In the following material, identify every line holding the string "None" and return it.

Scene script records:
------------------------

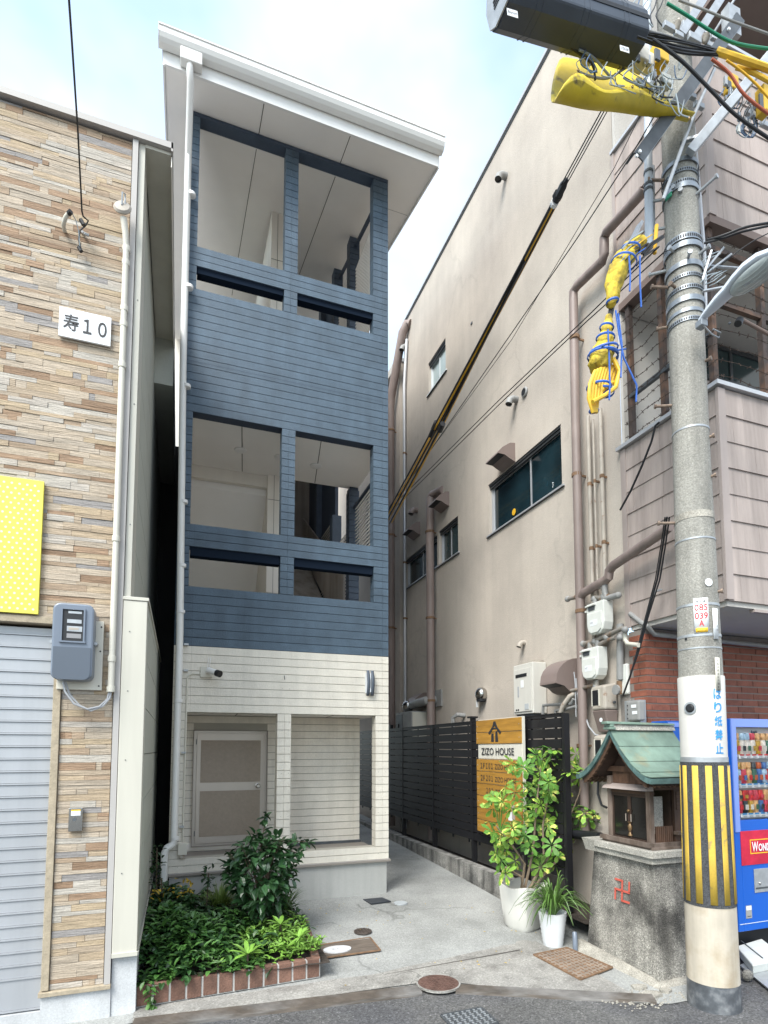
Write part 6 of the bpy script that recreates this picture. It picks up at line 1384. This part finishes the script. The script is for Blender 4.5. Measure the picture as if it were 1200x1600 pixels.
# insulators and clamps
IL = ['cream insulator block left of the pole beside the closure end', 'orange yellow insulator right of the closure end', 'cream insulator block in front of the pole top', 'yellow insulator hanging at the far right arm', 'cream connector cluster above the right arm', 'brown pin insulator on the upper bracket', 'second brown pin insulator nearer the crossarm', 'round white spool insulator under the closure', 'white clamp body in the middle of the wire tangle']
def boxat(t, px, py, y, sx_, sy_, sz_, m, nm='body', bev=.008):
    c = al(px, py, y); return B(nm, M[m], t, c.x-sx_, c.x+sx_, c.y-sy_, c.y+sy_, c.z-sz_, c.z+sz_, bev)
for i, (px, py, y, a, b_, c, m) in enumerate(((998, 92, 2.95, .05, .05, .055, 'plastic_cream'), (1030, 88, 2.98, .045, .05, .085, 'insul_yellow'), (1012, 100, 3.0, .03, .04, .05, 'plastic_cream'), (1192, 160, 2.9, .035, .04, .11, 'insul_yellow'), (1142, 135, 3.0, .04, .04, .06, 'insul_yellow'), (1058, 38, 3.05, .016, .016, .05, 'pipe_tan'), (1103, 58, 3.0, .016, .016, .05, 'pipe_tan'), (918, 87, 2.95, .03, .03, .03, 'plastic_cream'), (1038, 128, 2.9, .04, .03, .035, 'gas_white'))):
    t = thing('insulator', IL[i], 'insulator', al(px, py, y))
    if i in (5, 6, 7): MB().lathe(al(px, py, y), [(a*.6, -c), (a*1.8, -c*.5), (a, -c*.2), (a*1.8, c*.1), (a, c*.4), (a*.5, c)], 12, (.3, -.1, 1)).build('body', M[m], t, smooth=True)
    else:
        boxat(t, px, py, y, a, b_, c, m); boxat(t, px-3, py-2, y-b_-.004, a*.5, .008, c*.5, 'steel_dark', 'socket', .002)
    boxat(t, px+7, py+4, y+.02, .015, .03, .02, 'galv', 'clamp', .003)
PL = thing('bracket_plate', 'galvanised bracket plates bolted to the pole behind the wires', 'bracket', al(1040, 45, 3.1))
for px, py, s in ((1045, 42, .05), (1085, 60, .06), (1110, 72, .05), (1000, 130, .04), (1092, 165, .045), (1080, 150, .04), (1060, 55, .04), (1172, 178, .05), (1195, 195, .05)): boxat(PL, px, py, 3.02, s, .015, s*.45, 'galv', 'plate', .004)
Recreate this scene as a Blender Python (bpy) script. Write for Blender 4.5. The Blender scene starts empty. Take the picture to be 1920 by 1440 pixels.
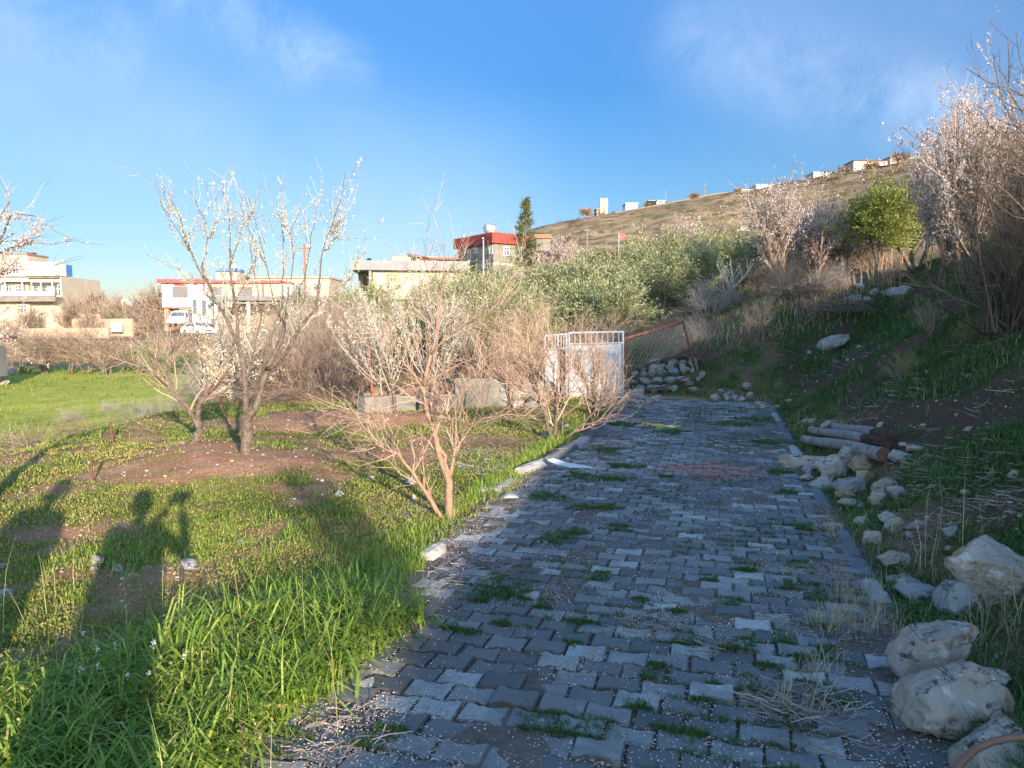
import bpy, bmesh, math
import numpy as np
from mathutils import Vector

R = math.radians
rng = np.random.default_rng(11)
scene = bpy.context.scene
col = scene.collection

# ------------------------------------------------------------------ camera
F = 1400.0                      # focal length in photo pixels (1920 wide)
EYE = 1.6
PITCH = math.atan((720 - 610) / F)
CP, SP = math.cos(PITCH), math.sin(PITCH)
cam_d = bpy.data.cameras.new("camera")
cam = bpy.data.objects.new("camera", cam_d)
col.objects.link(cam)
cam.location = (0, 0, EYE)
cam.rotation_euler = (math.pi / 2 - PITCH, 0, 0)
cam_d.sensor_width = 36
cam_d.lens = 36 * F / 1920
cam_d.clip_start = 0.05
cam_d.clip_end = 6000
scene.camera = cam

# ------------------------------------------------------------------ light
SUN_EL, SUN_AZ = 11.8, 156.0    # degrees, azimuth clockwise from +Y
world = bpy.data.worlds.new("World")
scene.world = world
world.use_nodes = True
wn = world.node_tree
for n in list(wn.nodes):
    wn.nodes.remove(n)
def N(tree, t, **kw):
    n = tree.nodes.new(t)
    for k, v in kw.items():
        setattr(n, k, v)
    return n
def mth(tree, op, a, b=None, c=None, clamp=False):
    n = tree.nodes.new('ShaderNodeMath'); n.operation = op; n.use_clamp = clamp
    for i, v in enumerate((a, b, c)):
        if v is None: continue
        if isinstance(v, (int, float)): n.inputs[i].default_value = v
        else: tree.links.new(v, n.inputs[i])
    return n.outputs[0]
def mixc(tree, fac, a, b, blend='MIX'):
    n = tree.nodes.new('ShaderNodeMix'); n.data_type = 'RGBA'; n.blend_type = blend
    for s, v in ((n.inputs[0], fac), (n.inputs[6], a), (n.inputs[7], b)):
        if isinstance(v, (int, float)): s.default_value = v
        elif isinstance(v, (tuple, list)): s.default_value = (*v[:3], 1)
        else: tree.links.new(v, s)
    return n.outputs[2]
def ramp(tree, fac, stops, interp='LINEAR'):
    n = tree.nodes.new('ShaderNodeValToRGB'); cr = n.color_ramp; cr.interpolation = interp
    while len(cr.elements) < len(stops): cr.elements.new(0.5)
    for e, (p, c) in zip(cr.elements, stops):
        e.position = p
        e.color = (*c, 1) if isinstance(c, (tuple, list)) else (c, c, c, 1)
    tree.links.new(fac, n.inputs[0])
    return n.outputs[0]
def noise(tree, vec, scale, detail=4, rough=0.55, dist=0.0):
    n = tree.nodes.new('ShaderNodeTexNoise')
    n.inputs['Scale'].default_value = scale; n.inputs['Detail'].default_value = detail
    n.inputs['Roughness'].default_value = rough; n.inputs['Distortion'].default_value = dist
    if vec is not None: tree.links.new(vec, n.inputs['Vector'])
    return n.outputs[0]

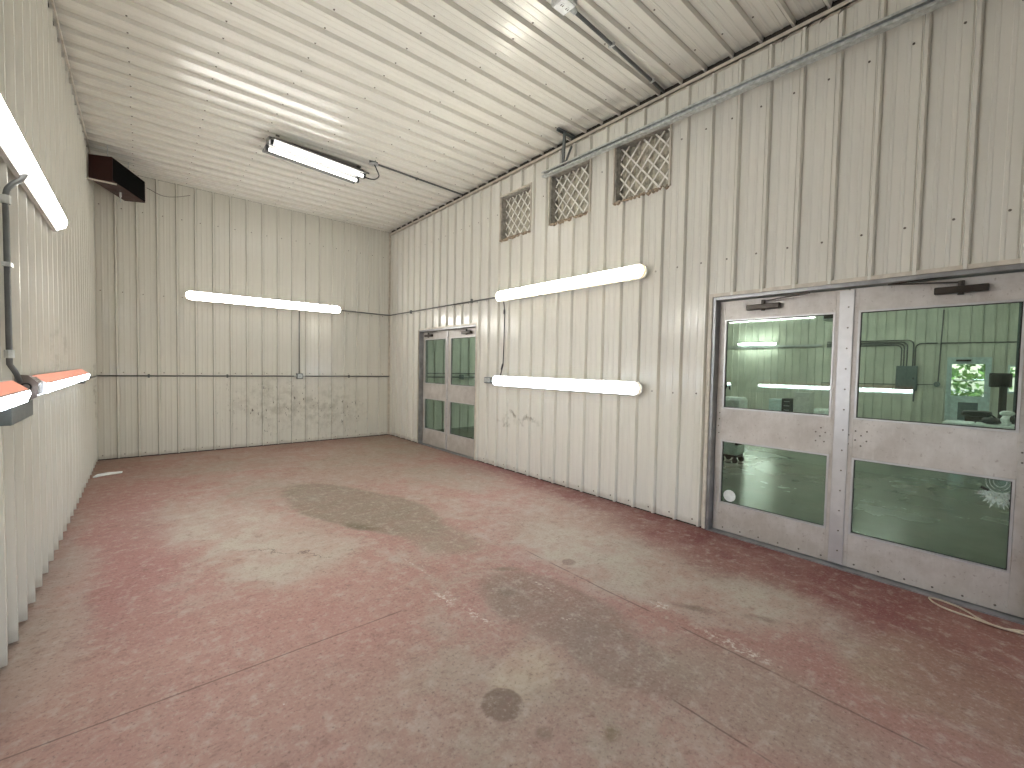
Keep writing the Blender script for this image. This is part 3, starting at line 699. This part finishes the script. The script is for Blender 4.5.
# left wall drop from the high light
t = thing('conduit_drop', (.03, 3.2, 1.35), 'grey conduit dropping down the left wall from the high light', 'conduit')
MB().tube(spline([(.07, 3.42, 2.41), (.062, 3.36, 2.36), (.045, 3.26, 2.30), (.034, 3.205, 2.235), (.034, 3.20, 2.1)], 5)+[(.034, 3.20, 1.46)]+spline([(.034, 3.20, 1.42), (.05, 3.22, 1.38), (.06, 3.25, 1.33)], 4), .012).build('pipe', M['conduit'], t, smooth=True)
for z in (2.21, 1.47): MB().tube([(.034, 3.20, z-.02), (.034, 3.20, z+.02)], .018).build('coupling', M['galv'], t)
for z in (1.9,): MB().box((.02, 3.17, z-.01), (.05, 3.23, z+.01)).build('strap', M['galv'], t)
# back-left end of the low conduit on the left wall
t = thing('cable_box', (.02, 6.4, 1.2), 'small dark cable box at the far end of the low left light', 'box')
MB().box((.001, 6.30, 1.20), (.07, 6.40, 1.31)).build('body', M['box'], t, bevel=.006); MB().tube([(.035, 6.40, 1.225), (.035, D-.12, 1.222)], R).build('pipe', M['conduit'], t)
# ceiling: box + conduit for the ceiling light, flexible lead
t = thing('ceiling_conduit', (2.93, 5.80, H), 'dark conduit from the ceiling light box to the right wall', 'conduit')
bx = MB().tube([(2.93, 5.80, H-.001), (2.93, 5.80, H-.05)], .06, 8).build('junction_box', M['box'], t); MB().tube([(2.93, 5.80, H-.05), (2.93, 5.80, H-.056)], .064, 8).build('cover_plate', M['galv'], bx)
MB().tube([(2.98, 5.81, H-.034), (W-.03, 5.89, H-.034)], .013).build('pipe', M['conduit'], t)
for x in (3.6,): MB().box((x-.010, 5.825, H-.049), (x+.010, 5.875, H-.026)).build('strap', M['conduit'], t)
MB().tube(spline([(2.94, 5.80, H-.05), (2.98, 5.82, H-.10), (3.06, 5.93, H-.13), (3.06, 6.07, H-.13), (2.98, 6.13, H-.12), (2.88, 6.13, H-.10)]), .0085).build('flexible_lead', M['black'], t, smooth=True)
# ceiling: receptacle with conduit near the camera
t = thing('ceiling_receptacle', (2.95, 2.36, H), 'white duplex receptacle on the ceiling with dark conduit to right wall', 'outlet')
bx = MB().box((2.88, 2.27, H-.055), (3.02, 2.41, H-.001)).build('box', M['galv'], t, bevel=.008)
MB().box((2.893, 2.283, H-.062), (3.007, 2.397, H-.055)).build('cover_plate', M['white'], bx, bevel=.01)
for d in (-.027, .027):
    MB().tube([(2.95+d, 2.34, H-.061), (2.95+d, 2.34, H-.067)], .022, 14).build('socket', M['white'], bx)
    MB().box((2.95+d-.010, 2.328, H-.069), (2.95+d-.006, 2.345, H-.0665)).box((2.95+d+.006, 2.328, H-.069), (2.95+d+.010, 2.345, H-.0665)).build('slots', M['black'], bx)
MB().tube([(3.02, 2.335, H-.036), (W-.03, 2.40, H-.036)], .0145).build('pipe', M['conduit'], t, smooth=True)
MB().tube([(3.02, 2.335, H-.036), (3.07, 2.3365, H-.036)], .022).build('connector', M['galv'], t)
for x in (3.55, 4.2): MB().box((x-.010, 2.308+(x-3)*.045, H-.052), (x+.010, 2.362+(x-3)*.045, H-.026)).build('strap', M['galv'], t)

# ------------------------------------------------------------------ garage door track
t = thing('garage_door_track', (4.27, 3.9, 3.7), 'galvanised overhead garage door track along the right wall', 'track')
def tz(y): return 3.722 + max(0, y-.5)*.0195
mb = MB(); xw = 4.285
for y0, y1 in ((FRONT+.1, 3.89),):
    p = lambda x, y, dz: (x, y, tz(y)+dz)
    for (x0, a, x1, b) in ((xw, -.03, xw+.004, .03), (xw-.055, .026, xw, .03), (xw-.055, -.03, xw, -.026), (xw-.055, .012, xw-.051, .026), (xw-.055, -.026, xw-.051, -.012)):
        mb.add([p(x0, y0, a), p(x1, y0, a), p(x1, y0, b), p(x0, y0, b), p(x0, y1, a), p(x1, y1, a), p(x1, y1, b), p(x0, y1, b)],
               [(0, 1, 2, 3), (7, 6, 5, 4), (0, 4, 5, 1), (1, 5, 6, 2), (2, 6, 7, 3), (3, 7, 4, 0)])
mb.build('channel', M['galv'], t)
mb = MB()
p = lambda x, y, dz: (x, y, tz(y)+dz)
mb.add([p(xw+.004, FRONT+.1, .03), p(xw+.034, FRONT+.1, .03), p(xw+.034, FRONT+.1, .034), p(xw+.004, FRONT+.1, .034), p(xw+.004, 3.86, .03), p(xw+.034, 3.86, .03), p(xw+.034, 3.86, .034), p(xw+.004, 3.86, .034)],
       [(0, 1, 2, 3), (7, 6, 5, 4), (0, 4, 5, 1), (1, 5, 6, 2), (2, 6, 7, 3), (3, 7, 4, 0)])
mb.build('stiffening_angle', M['galv'], t)
MB().bar((4.26, 3.555, H-.022), (4.26, 3.575, tz(3.57)+.02), .034, .006, (1, 0, 0)).bar((4.275, 3.555, H-.022), (4.275, 3.575, tz(3.57)+.02), .004, .034, (1, 0, 0)).build('hanger', M['box'], t)
MB().box((4.15, 3.54, H-.026), (4.44, 3.575, H-.021)).box((4.15, 3.571, H-.050), (4.44, 3.575, H-.021)).build('ceiling_angle', M['box'], t)
MB().bar((W-.022, 3.60, 4.09), (4.295, 3.575, tz(3.57)+.03), .028, .005, (0, 1, 0)).build('brace', M['box'], t)
for y in (.9, 1.85, 3.0): MB().tube([(xw-.004, y, tz(y)), (xw+.012, y, tz(y))], .009, 6).build('bolt', M['screw'], t)

# ------------------------------------------------------------------ brown unit heater in the back-left corner
ht = thing('unit_heater', (.25, 7.95, 3.69), 'brown corner unit heater with black grille under the ceiling', 'heater')
B = Vector((.262, 7.535)); d1 = Vector((.41, .912)).normalized(); d2 = Vector((-.912, .41)).normalized(); ln_, dp = .78, .245; z0, z1 = 3.70, 4.0
def hp(a, b, z): q = B+d1*a+d2*b; return (q.x, q.y, z)
MB().loft([[hp(0, 0, z), hp(ln_, 0, z), hp(ln_, dp, z), hp(0, dp, z)] for z in (z0, z1)]).build('cabinet', M['heater'], ht, bevel=.004)
g = MB().loft([[hp(.012, -.004, z), hp(ln_-.012, -.004, z), hp(ln_-.012, .0, z), hp(.012, .0, z)] for z in (z0+.012, z1-.012)]).build('grille', M['grille'], ht)
for i in range(9):
    z = z0+.03+i*.03
    MB().loft([[hp(.02, -.014, z), hp(ln_-.02, -.014, z), hp(ln_-.02, -.004, z+.012), hp(.02, -.004, z+.012)], [hp(.02, -.014, z+.002), hp(ln_-.02, -.014, z+.002), hp(ln_-.02, -.004, z+.014), hp(.02, -.004, z+.014)]]).build('louvre', M['grille'], g)
MB().box((.0, 7.60, z0-.014), (.30, 7.63, z0)).box((.022, 7.60, z0-.014), (.026, 7.63, z0+.16)).build('support_bracket', M['trim'], ht)
for a in (.15, .62): MB().tube([hp(a, .12, z1-.002), hp(a, .12, H-.005)], .006).build('hanger_rod', M['galv'], ht)
MB().tube([hp(.42, .12, z0), hp(.42, .12, z0-.06)], .014).tube([hp(.42, .12, z0-.05), hp(.42, .12, z0-.13)], .007).build('valve', M['galv'], ht)
MB().tube(spline([(.60, 8.28, 3.93), (.78, 8.40, 3.90), (.95, 8.48, 3.95), (1.12, 8.52, 4.03)]), .004, 6).build('wire', M['screw'], ht)

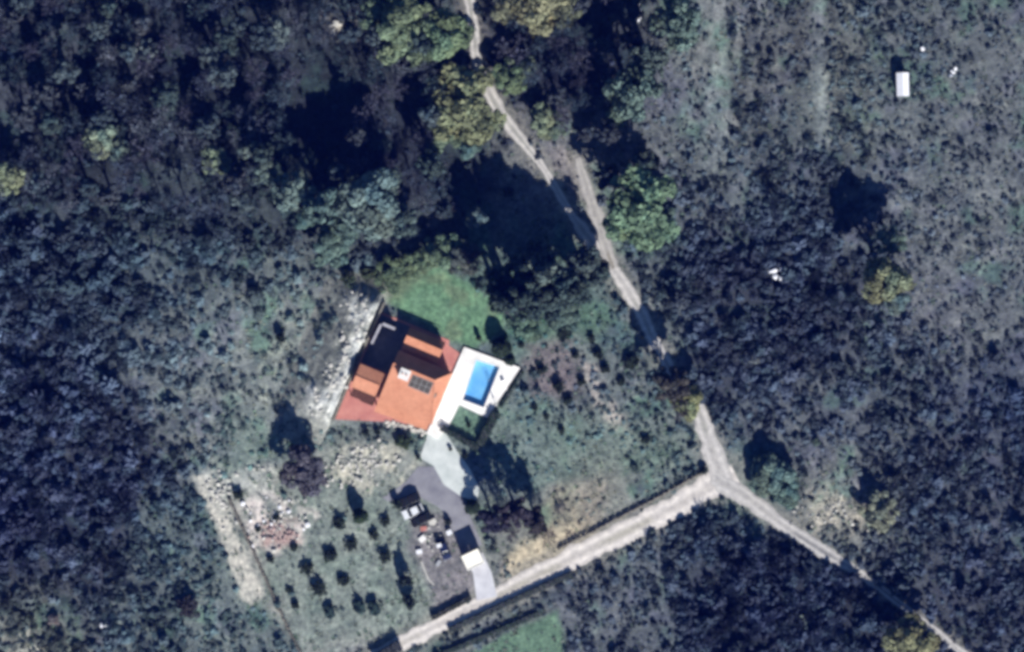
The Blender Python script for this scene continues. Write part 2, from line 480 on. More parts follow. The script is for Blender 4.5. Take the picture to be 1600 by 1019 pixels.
# ------------------------------------------------------------------ the ground sheet
def build_ground():
    fx = np.arange(-116, 116.01, .55); fy = np.arange(-80, 80.01, .55)
    xs = np.concatenate([[-900, -500, -300, -180, -135], fx, [135, 180, 300, 500, 900]])
    ys = np.concatenate([[-900, -500, -300, -160, -100], fy, [100, 160, 300, 500, 900]])
    X, Y = np.meshgrid(xs, ys)
    Z = ground_z(X, Y)
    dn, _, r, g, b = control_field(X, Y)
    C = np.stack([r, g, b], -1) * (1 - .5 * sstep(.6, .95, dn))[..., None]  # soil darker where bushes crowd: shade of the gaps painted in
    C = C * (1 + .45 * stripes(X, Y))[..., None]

    def lay(mask, col):
        nonlocal C
        C = C * (1 - mask[..., None]) + np.array(col) * mask[..., None]

    nz = lambda s, o=0: (fbm(X + o, Y + 2 * o, s) - .5) * 2
    # purple, green and straw patches of ground cover
    for f, t in ((sstep(.1, .5, nz(5, 11)), (.97, .95, 1.1)), (sstep(.1, .5, nz(6, 31)), (.82, 1.12, .95)), (sstep(.15, .5, nz(2.5, 71)), (1.35, 1.33, 1.22)), (sstep(.1, .5, nz(3.2, 97)), (.65, .68, .74))):
        C = C * (1 + f[..., None] * (np.array(t) - 1))
    # plots
    m = lambda poly, f=1.0, n=1.0: 1 - sstep(-f, f, poly_sd(X, Y, poly) + n * nz(2.5, 5))
    lay(.9 * m(GARDEN, 1.5, 1.2), (.25, .265, .245))
    lay(.5 * m(GARDEN, 1, 1) * sstep(.0, .4, nz(4, 3)), (.19, .24, .205))
    lay(.5 * m(GARDEN, 1, 1) * sstep(.1, .4, nz(3, 23)), (.34, .34, .31))
    lay(m([P(*p) for p in [(480, 740), (640, 760), (700, 800), (690, 1000), (460, 1000), (420, 850)]], 3, 2) * .45, (.17, .23, .2))
    lay(m(LAWN, .8, .7), (.125, .235, .14))
    lay(.5 * m(LAWN, .8, .7) * sstep(0, .5, nz(2, 13)), (.145, .255, .165))
    lay(.6 * m(LAWN, .8, .7) * sstep(.1, .45, nz(3.5, 67)), (.15, .19, .12))
    lay(.7 * m([P(*p) for p in [(555, 425), (640, 405), (660, 430), (625, 470), (590, 465)]], 1.5, 1.2), (.14, .17, .11))
    lay(m(FIELD, .6, .4), (.12, .2, .14))
    lay(m(PLAWN, .5, .2), (.12, .2, .15))
    pale = [(.62, .62, .57), (.5, .5, .45)]
    stony = lambda poly, f, n, a, c, s=1.6: lay(a * m(poly, f, n) * sstep(-.35, .3, nz(s, 41)), [min(.66, q * 1.25) for q in c])
    stony([P(*p) for p in [(535, 470), (600, 455), (600, 480), (535, 610), (520, 650), (470, 640), (480, 590), (530, 540)]], 2, 1.5, 1., (.5, .5, .46))
    stony([P(*p) for p in [(520, 700), (600, 690), (650, 720), (640, 760), (560, 770), (520, 740)]], 1.5, 1.2, .9, (.4, .385, .32))
    lay(.95 * m(TRACK_W, .6, .6), (.52, .5, .44))
    stony([P(*p) for p in [(285, 735), (420, 735), (420, 790), (340, 790)]], 2, 1.5, .8, (.42, .43, .4))
    stony([P(*p) for p in [(365, 780), (430, 775), (500, 800), (470, 850), (400, 870)]], 1.5, 1.3, .9, (.5, .45, .42))
    stony([P(*p) for p in [(405, 815), (465, 810), (470, 850), (410, 855)]], 1., .8, .9, (.36, .25, .23), 1.2)
    lay(.9 * m([P(*p) for p in [(790, 865), (850, 830), (900, 800), (930, 830), (880, 880), (790, 920)]], 1.6, 1.4), (.5, .43, .31))
    lay(.6 * m([P(*p) for p in [(860, 760), (960, 740), (930, 830), (860, 830)]], 2, 1.5), (.3, .26, .21))
    lay(.85 * m(YARD, 1.2, .8), (.2, .185, .2))
    lay(.7 * m([P(*p) for p in [(820, 540), (900, 520), (900, 610), (830, 630)]], 2, 2), (.19, .155, .165))
    stony([P(*p) for p in [(905, 560), (930, 570), (985, 670), (960, 675), (920, 630)]], 1, .8, 1., (.38, .34, .31))
    stony([P(*p) for p in [(1250, 790), (1290, 760), (1350, 770), (1390, 800), (1370, 830), (1290, 840), (1255, 820)]], 2, 1.5, .9, (.33, .31, .26))
    stony([P(*p) for p in [(0, 975), (30, 970), (90, 1010), (60, 1040), (0, 1030)]], 1.5, 1.2, .8, (.36, .36, .31))
    stony([P(*p) for p in [(500, 20), (560, 30), (560, 60), (520, 55)]], 1.2, 1, .9, (.42, .39, .34))
    stony([P(*p) for p in [(1080, 0), (1160, 0), (1170, 220), (1090, 230)]], 3, 3, .6, (.19, .2, .2))
    stony([P(*p) for p in [(1290, 0), (1340, 0), (1345, 220), (1290, 230)]], 3, 3, .6, (.19, .205, .19))
    lay(.7 * m([P(*p) for p in [(850, 235), (880, 225), (915, 270), (920, 320), (890, 310)]], 1.2, 1), (.23, .21, .21))
    lay(.75 * m([P(*p) for p in [(810, 490), (880, 470), (960, 480), (950, 520), (820, 530)]], 2, 2), (.1, .17, .125))
    lay(.6 * m([P(*p) for p in [(780, 640), (900, 630), (1060, 680), (1080, 720), (860, 760), (760, 720)]], 3, 2), (.16, .205, .175))
    # worn verges beside the tracks
    rs = road_sd(X, Y)
    lay(.55 * (1 - sstep(0, 2.6, rs + .8 * nz(2, 55))), (.26, .25, .22))
    n0, n1 = X.shape
    idx = np.arange(n0 * n1).reshape(n0, n1)
    F = np.stack([idx[:-1, :-1], idx[:-1, 1:], idx[1:, 1:], idx[1:, :-1]], -1).reshape(-1, 4)
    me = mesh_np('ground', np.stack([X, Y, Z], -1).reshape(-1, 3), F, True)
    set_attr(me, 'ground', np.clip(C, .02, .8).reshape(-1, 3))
    o = link('ground', me, M['ground']); o['kind'] = 'structure'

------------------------

Written solution:
def mth(tree, op, a, b=None, c=None, clamp=False):
        if v is None: continue
    if vec is not None: tree.links.new(vec, n.inputs['Vector'])
    C = np.stack([r, g, b], -1) * (1 - .5 * sstep(.6, .95, dn))[..., None]  # soil darker where bushes crowd: shade of the gaps painted in
    C = C * (1 + .45 * stripes(X, Y))[..., None]
        C = C * (1 - mask[..., None]) + np.array(col) * mask[..., None]
        C = C * (1 + f[..., None] * (np.array(t) - 1))